● **YOUR TASK**
Repeat, exactly and in full, the lines of the listing below, but without any pictures.

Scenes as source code
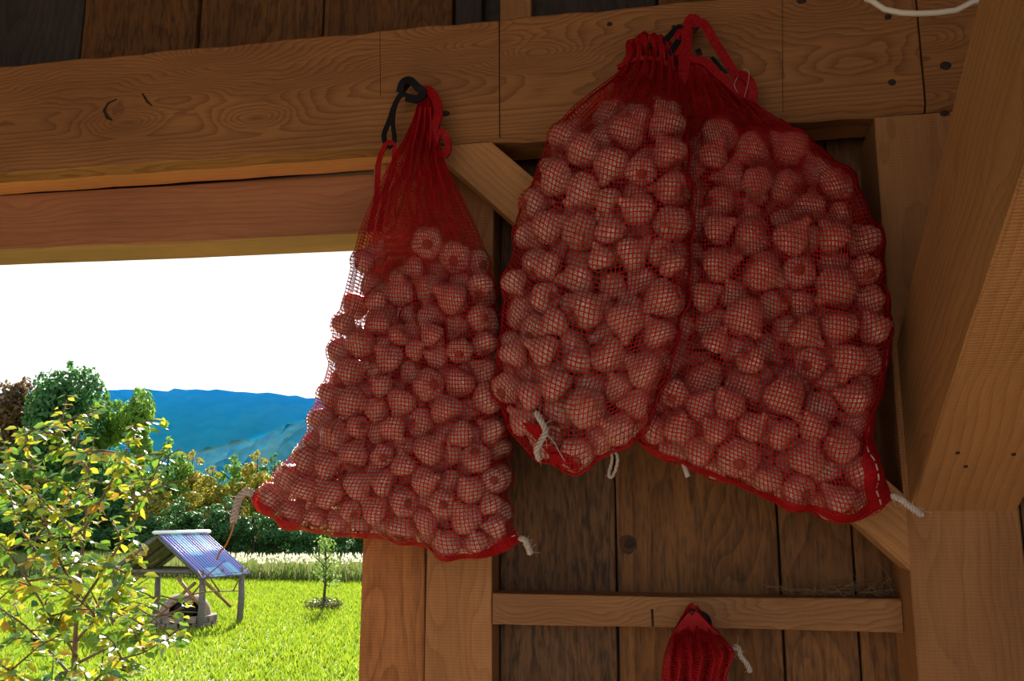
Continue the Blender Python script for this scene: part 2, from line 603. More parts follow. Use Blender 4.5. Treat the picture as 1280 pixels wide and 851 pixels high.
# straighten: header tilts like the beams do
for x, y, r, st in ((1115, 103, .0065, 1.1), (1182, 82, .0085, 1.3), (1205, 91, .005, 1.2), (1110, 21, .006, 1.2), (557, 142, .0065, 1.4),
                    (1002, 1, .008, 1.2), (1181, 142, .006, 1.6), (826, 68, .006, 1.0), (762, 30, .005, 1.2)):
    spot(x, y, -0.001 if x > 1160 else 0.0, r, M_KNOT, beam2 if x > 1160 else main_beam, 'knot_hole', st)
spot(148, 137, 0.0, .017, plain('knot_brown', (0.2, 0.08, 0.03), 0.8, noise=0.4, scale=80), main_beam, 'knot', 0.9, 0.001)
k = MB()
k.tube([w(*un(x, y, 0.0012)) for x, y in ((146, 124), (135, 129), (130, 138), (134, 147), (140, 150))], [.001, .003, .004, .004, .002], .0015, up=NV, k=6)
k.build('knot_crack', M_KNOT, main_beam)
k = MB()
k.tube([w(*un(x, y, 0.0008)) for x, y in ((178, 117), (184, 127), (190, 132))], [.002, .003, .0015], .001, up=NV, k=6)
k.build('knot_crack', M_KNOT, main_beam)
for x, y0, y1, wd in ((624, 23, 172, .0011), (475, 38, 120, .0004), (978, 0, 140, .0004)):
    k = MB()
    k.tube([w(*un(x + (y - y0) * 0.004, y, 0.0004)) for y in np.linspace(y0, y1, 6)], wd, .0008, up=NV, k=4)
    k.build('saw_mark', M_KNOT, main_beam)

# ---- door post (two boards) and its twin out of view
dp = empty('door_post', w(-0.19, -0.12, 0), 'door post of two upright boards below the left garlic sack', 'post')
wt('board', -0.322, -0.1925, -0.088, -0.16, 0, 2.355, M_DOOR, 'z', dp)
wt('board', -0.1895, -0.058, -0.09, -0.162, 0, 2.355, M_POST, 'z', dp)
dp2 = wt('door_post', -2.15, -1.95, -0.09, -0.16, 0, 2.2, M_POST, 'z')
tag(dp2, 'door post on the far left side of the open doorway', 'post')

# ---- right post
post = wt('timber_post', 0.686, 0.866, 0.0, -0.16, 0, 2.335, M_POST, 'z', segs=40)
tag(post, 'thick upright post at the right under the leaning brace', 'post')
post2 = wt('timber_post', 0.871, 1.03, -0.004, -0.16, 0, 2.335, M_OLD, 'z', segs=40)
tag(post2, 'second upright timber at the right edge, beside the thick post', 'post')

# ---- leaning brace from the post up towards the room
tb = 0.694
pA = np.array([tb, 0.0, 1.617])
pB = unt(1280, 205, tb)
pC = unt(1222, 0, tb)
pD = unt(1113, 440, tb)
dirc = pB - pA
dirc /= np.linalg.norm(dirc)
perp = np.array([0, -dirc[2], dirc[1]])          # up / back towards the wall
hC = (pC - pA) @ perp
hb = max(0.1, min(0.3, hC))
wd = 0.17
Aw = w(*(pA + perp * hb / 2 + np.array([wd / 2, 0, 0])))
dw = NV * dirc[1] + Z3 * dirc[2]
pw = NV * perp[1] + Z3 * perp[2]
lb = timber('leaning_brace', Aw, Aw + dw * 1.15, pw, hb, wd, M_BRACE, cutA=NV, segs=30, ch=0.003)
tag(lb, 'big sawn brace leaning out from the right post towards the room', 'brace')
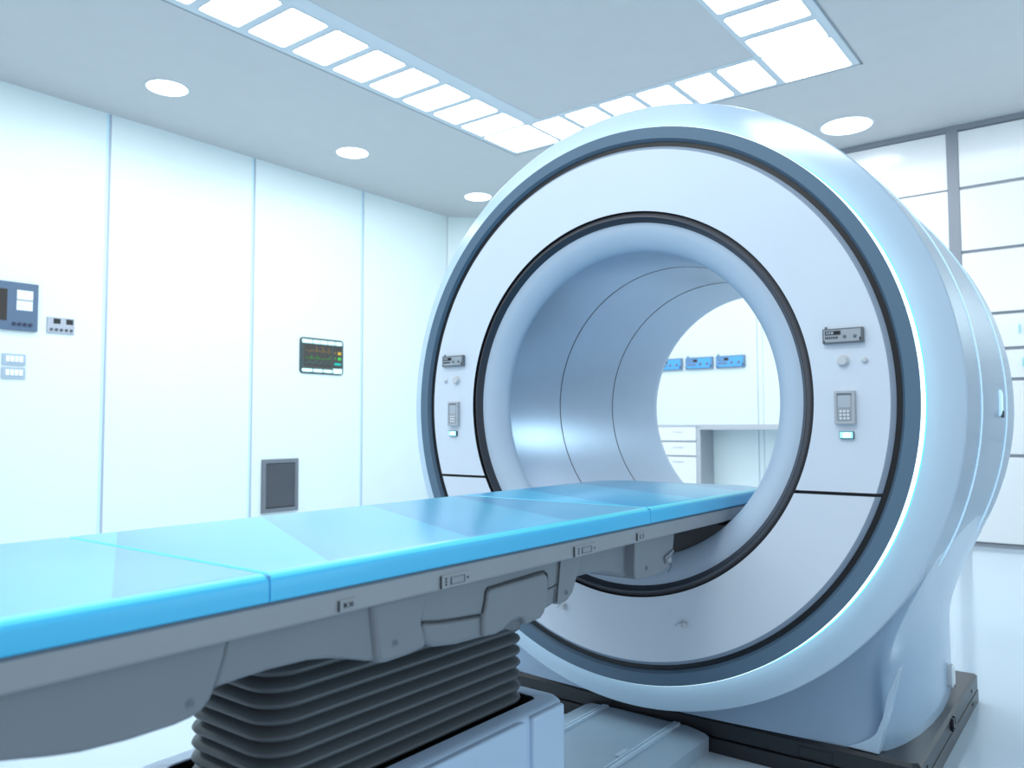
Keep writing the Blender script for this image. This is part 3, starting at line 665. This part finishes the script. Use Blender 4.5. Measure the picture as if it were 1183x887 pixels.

● **EXERCISE OUTPUT**
Continue the Blender Python script for this scene: part 2, from line 603. More parts follow. Use Blender 4.5. Treat the picture as 1280 pixels wide and 851 pixels high.
# straighten: header tilts like the beams do
for x, y, r, st in ((1115, 103, .0065, 1.1), (1182, 82, .0085, 1.3), (1205, 91, .005, 1.2), (1110, 21, .006, 1.2), (557, 142, .0065, 1.4),
                    (1002, 1, .008, 1.2), (1181, 142, .006, 1.6), (826, 68, .006, 1.0), (762, 30, .005, 1.2)):
    spot(x, y, -0.001 if x > 1160 else 0.0, r, M_KNOT, beam2 if x > 1160 else main_beam, 'knot_hole', st)
spot(148, 137, 0.0, .017, plain('knot_brown', (0.2, 0.08, 0.03), 0.8, noise=0.4, scale=80), main_beam, 'knot', 0.9, 0.001)
k = MB()
k.tube([w(*un(x, y, 0.0012)) for x, y in ((146, 124), (135, 129), (130, 138), (134, 147), (140, 150))], [.001, .003, .004, .004, .002], .0015, up=NV, k=6)
k.build('knot_crack', M_KNOT, main_beam)
k = MB()
k.tube([w(*un(x, y, 0.0008)) for x, y in ((178, 117), (184, 127), (190, 132))], [.002, .003, .0015], .001, up=NV, k=6)
k.build('knot_crack', M_KNOT, main_beam)
for x, y0, y1, wd in ((624, 23, 172, .0011), (475, 38, 120, .0004), (978, 0, 140, .0004)):
    k = MB()
    k.tube([w(*un(x + (y - y0) * 0.004, y, 0.0004)) for y in np.linspace(y0, y1, 6)], wd, .0008, up=NV, k=4)
    k.build('saw_mark', M_KNOT, main_beam)

# ---- door post (two boards) and its twin out of view
dp = empty('door_post', w(-0.19, -0.12, 0), 'door post of two upright boards below the left garlic sack', 'post')
wt('board', -0.322, -0.1925, -0.088, -0.16, 0, 2.355, M_DOOR, 'z', dp)
wt('board', -0.1895, -0.058, -0.09, -0.162, 0, 2.355, M_POST, 'z', dp)
dp2 = wt('door_post', -2.15, -1.95, -0.09, -0.16, 0, 2.2, M_POST, 'z')
tag(dp2, 'door post on the far left side of the open doorway', 'post')

# ---- right post
post = wt('timber_post', 0.686, 0.866, 0.0, -0.16, 0, 2.335, M_POST, 'z', segs=40)
tag(post, 'thick upright post at the right under the leaning brace', 'post')
post2 = wt('timber_post', 0.871, 1.03, -0.004, -0.16, 0, 2.335, M_OLD, 'z', segs=40)
tag(post2, 'second upright timber at the right edge, beside the thick post', 'post')

# ---- leaning brace from the post up towards the room
tb = 0.694
pA = np.array([tb, 0.0, 1.617])
pB = unt(1280, 205, tb)
pC = unt(1222, 0, tb)
pD = unt(1113, 440, tb)
dirc = pB - pA
dirc /= np.linalg.norm(dirc)
perp = np.array([0, -dirc[2], dirc[1]])          # up / back towards the wall
hC = (pC - pA) @ perp
hb = max(0.1, min(0.3, hC))
wd = 0.17
Aw = w(*(pA + perp * hb / 2 + np.array([wd / 2, 0, 0])))
dw = NV * dirc[1] + Z3 * dirc[2]
pw = NV * perp[1] + Z3 * perp[2]
lb = timber('leaning_brace', Aw, Aw + dw * 1.15, pw, hb, wd, M_BRACE, cutA=NV, segs=30, ch=0.003)
tag(lb, 'big sawn brace leaning out from the right post towards the room', 'brace')
Keep writing the Blender script for this image. This is part 3, starting at line 665. This part finishes the script. Use Blender 4.5. Measure the picture as if it were 1183x887 pixels.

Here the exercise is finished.